Données cryptées : la danse du diable
La danse conduit au chaos. La musique conduit à la perdition. Dans beaucoup de sociétés puritaines, il était interdit de danser, de chanter ou de jouer de la musique.
La cité où vivait Rose était de celles-là.
Or, un soir, un bel étranger s’invita à la fête. Il émergea de la nuit, tout de noir vêtu. Il était beau : beau danseur, beau parleur. Malgré les mises en garde du prêtre, la jeune fille s’arracha à sa famille, ses amis, les braves gars du village, pour danser dans les ténèbres avec l’inconnu. L’homme de Dieu avait bien deviné ce qui se tramait : c’était son âme que la belle Rose jouait avec tant de frivolité. Parfois, le bon curé parvenait à la soustraire à la danse enfiévrée de son sinistre cavalier. Parois, il l’enlevait, elle revenait. De plus en échevelée, blessée, soumise. Jusqu’à la disparition totale. Plus jamais on ne la revit.

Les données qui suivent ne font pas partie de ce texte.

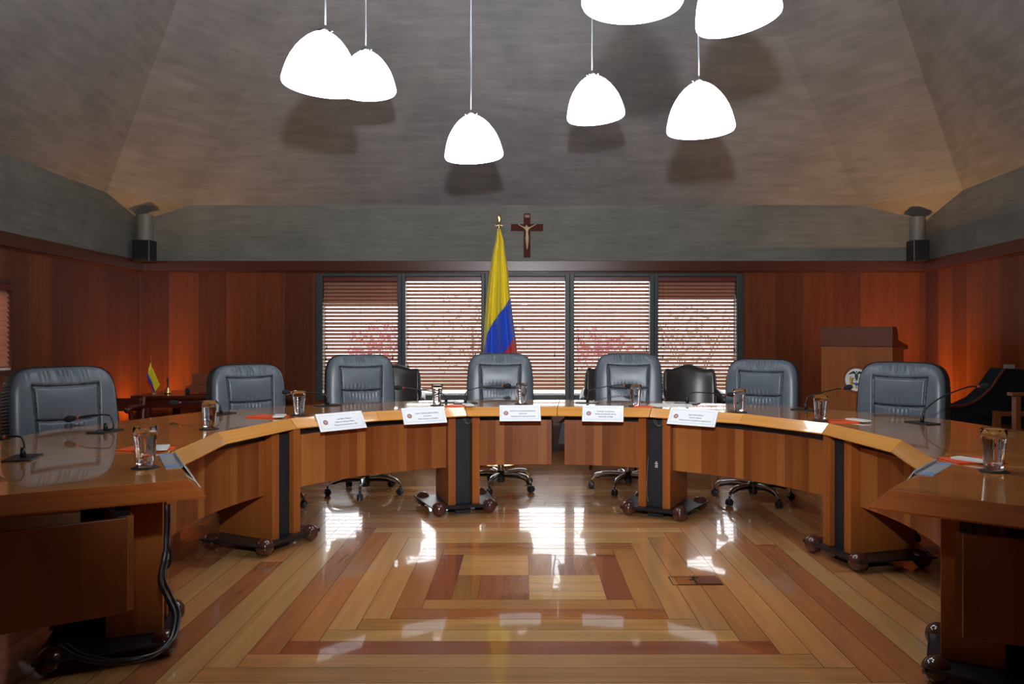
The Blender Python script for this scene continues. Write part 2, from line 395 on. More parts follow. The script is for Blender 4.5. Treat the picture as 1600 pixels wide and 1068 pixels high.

Ce motif, on le retrouve dans maintes chansons de l’Ancien Monde. La figure cornue de l’ange déchu se perd dans le tourbillon des êtres surnaturels qui enlevaient de belles mortelles : Roi de la montagne, Hind Etin, Elf knight ou autre joueur de pipeau charmant et noyant les enfants innocents. Il se fond dans le tourbillon du peuple de la nuit, ces ténèbres d’où jaillissent des gueules qui dévorent, des ongles qui découpent, des bras qui se referment sur une victime. Une sarabande des mille démons dont les mains se terminent par des griffes et dont les masques insolites laissent entrevoir des crocs.